Wednesday, October 18, 2006

Banning Tag?!?

Holy shit. I know there are stupid rules due to fear of lawsuits, but this one really burns me up. Actually, it wouldn't be so bad, and I would probably simply consider it funny sad, except for this:

"Another Willett parent, Celeste D'Elia, said her son feels safer because of the rule. 'I've witnessed enough near collisions,' she said."

First off: her son feels safer? Is he a loser or are the other kids in his school little shits? There were myriad tag style games when I was in grade school and I remember not everyone playing. Hell, I don't think that I played all the time. It went something like this: "Hey, ____, do you want to play tag?" "Not really." "Okay, hey, (someone else), do you..." Sometimes tag was not played. Kids that didn't play were not picked on and ridiculed, well, not for that anyway, kids can be nasty. If any child feels threatened by tag at recess then either they have been raised horribly, or there is zero teacher supervision and a bunch of mini-ass holes.

Second, and this provides us with the likely correct solution to the last statement: she has witnessed enough near collisions? Are you kidding me? What the hell does that even mean? Is this woman so rediculously overprotective that the notion of two kids running into each other is this terrifying? Wait, don't answer that, I already know and the response is "she shouldn't be breeding." They're kids; they play; sometimes they get hurt. So what? It's people like this with absolutely zero sense of appropriate response/risk/fear that allows zealots to strip away our rights in the name of safety.

The sad thing is that it was likely the best decision for the school. If crazy woman's terrified son had ended up with a broken arm/sprained ankle/bruised ego then she would go and sue the district for tens or hundereds of thousands, forcing the schools to decide between heat and books. Also I feel sorry for the boy. His mother probably also keeps the home antiseptically clean, which will induce him to have severe allergies and asthma in the future if not already.

Final note to parents out there: overprotection of your children is counterproductive. It is the freedom to make mistakes, including those which can lead to injury/sickness/embarassment that help us to grow and learn. A 13 year old who learned by five that cuts, scrapes, and bruises hurt is less likely to inflict such injuries on others (and by 13 those injuries could be far more severe). The more insulated the less empathy and the less humane the person.

3 comments:

Biomed Tim said...

"I've witnessed enough near collisions" in the playground area, D'Elia said. "I support anything that makes the playground safer and helps teacher to keep track of them."
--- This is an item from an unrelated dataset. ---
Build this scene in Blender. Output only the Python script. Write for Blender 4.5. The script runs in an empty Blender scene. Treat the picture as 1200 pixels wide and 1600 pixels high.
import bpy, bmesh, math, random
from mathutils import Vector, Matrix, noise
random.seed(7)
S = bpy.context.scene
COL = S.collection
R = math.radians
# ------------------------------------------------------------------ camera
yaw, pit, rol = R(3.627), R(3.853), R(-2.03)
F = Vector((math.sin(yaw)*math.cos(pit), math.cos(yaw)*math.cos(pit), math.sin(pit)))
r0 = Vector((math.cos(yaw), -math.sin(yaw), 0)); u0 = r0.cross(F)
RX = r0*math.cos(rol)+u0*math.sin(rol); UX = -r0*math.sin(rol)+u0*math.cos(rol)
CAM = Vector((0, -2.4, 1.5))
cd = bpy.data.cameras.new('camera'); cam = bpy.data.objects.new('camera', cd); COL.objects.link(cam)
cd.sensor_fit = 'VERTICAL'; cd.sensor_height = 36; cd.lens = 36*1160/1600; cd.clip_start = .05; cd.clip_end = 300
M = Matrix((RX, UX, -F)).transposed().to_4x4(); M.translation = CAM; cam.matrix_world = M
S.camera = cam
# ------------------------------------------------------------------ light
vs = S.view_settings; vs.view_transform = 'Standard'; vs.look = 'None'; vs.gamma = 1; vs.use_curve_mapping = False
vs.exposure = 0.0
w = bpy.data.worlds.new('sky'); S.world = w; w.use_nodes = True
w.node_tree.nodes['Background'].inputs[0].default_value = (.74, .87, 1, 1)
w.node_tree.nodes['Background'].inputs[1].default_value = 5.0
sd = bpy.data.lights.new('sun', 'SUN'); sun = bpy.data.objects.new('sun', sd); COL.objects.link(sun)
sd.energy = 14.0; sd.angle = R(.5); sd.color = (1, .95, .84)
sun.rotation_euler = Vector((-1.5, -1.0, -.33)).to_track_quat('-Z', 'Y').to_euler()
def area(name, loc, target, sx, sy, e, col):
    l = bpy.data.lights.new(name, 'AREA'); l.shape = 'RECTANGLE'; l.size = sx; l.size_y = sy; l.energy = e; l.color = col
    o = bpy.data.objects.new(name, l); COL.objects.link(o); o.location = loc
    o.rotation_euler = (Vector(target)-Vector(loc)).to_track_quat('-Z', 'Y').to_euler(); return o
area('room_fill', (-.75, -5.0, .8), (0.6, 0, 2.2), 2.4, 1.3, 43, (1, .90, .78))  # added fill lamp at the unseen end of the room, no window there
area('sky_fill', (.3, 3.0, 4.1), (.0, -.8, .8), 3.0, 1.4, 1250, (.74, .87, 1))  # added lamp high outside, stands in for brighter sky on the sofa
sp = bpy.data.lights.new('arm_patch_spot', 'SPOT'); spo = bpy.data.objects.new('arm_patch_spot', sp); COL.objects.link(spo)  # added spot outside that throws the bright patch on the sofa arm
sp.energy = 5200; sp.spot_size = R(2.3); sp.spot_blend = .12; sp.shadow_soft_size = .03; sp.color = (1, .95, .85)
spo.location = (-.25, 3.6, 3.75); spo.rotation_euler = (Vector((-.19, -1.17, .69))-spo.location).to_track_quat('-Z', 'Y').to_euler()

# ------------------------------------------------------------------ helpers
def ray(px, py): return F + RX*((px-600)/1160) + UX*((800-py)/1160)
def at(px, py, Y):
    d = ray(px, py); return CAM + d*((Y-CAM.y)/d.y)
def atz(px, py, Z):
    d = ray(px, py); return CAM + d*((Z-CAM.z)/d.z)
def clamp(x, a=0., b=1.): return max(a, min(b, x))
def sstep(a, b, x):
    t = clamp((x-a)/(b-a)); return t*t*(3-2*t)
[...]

If she really believed that, then she shouldn't have her child step on to the playground at all. That would make the playground safest.

There is an inherent risk in everything we partake, but we also do them because there is a perceived benefit. This is a case where the decision makers misjudged the cost and the benefit of the policy.

Michael L. Heien said...

Are you kidding? It is about time tag was banned! I remember once during a game of tv tag, I fell and scraped my knee. I don't think I will ever recover.